South Park Commons — the collectives model for spurring innovation
From the NYT circa 2017:
…the [South Park] Commons aims to fill a hole in the tech landscape. Northern California is littered with incubators and accelerators, organizations like Y Combinator and Techstars that help small companies develop and grow. This is something different, a community you can join before you have founded a company or even when you have little interest in founding one.

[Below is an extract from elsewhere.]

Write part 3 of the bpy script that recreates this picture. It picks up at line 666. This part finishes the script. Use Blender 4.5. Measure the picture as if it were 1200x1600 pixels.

The Commons is a bit like the hacker spaces that have long thrived in the Valley — places where coders and makers gather to build new software and hardware — but it moves beyond that familiar concept. Its founder, for one thing, is a female engineer turned entrepreneur turned executive.
From SPC itself:
SPC is a de-risking platform. The community addresses the social and intellectual components of risk—it provides a close-knit, high-talent group during the idea stage so members can reach founder-market fit before attempting product-market fit. The SPC Fund plays the more traditional role of de-risking finances: our recently-launched Community Grant works much like Emergent Ventures; the Founder Fellowship (we’re currently accepting applications) is designed to get would-be founders to take the plunge; and we participate in the broader VC ecosystem with some later-stage investments.
Reminds me of the Junto Club, not to mention the 18th century more broadly; SPC itself cites Junto as a model. Think of it as a technical community of people without full-time jobs, plus a venture fund. On the ground, technologists hang out with potential founders. Here is TechCrunch on SPC.
Which are other recent examples of successful “community” models for spurring innovation?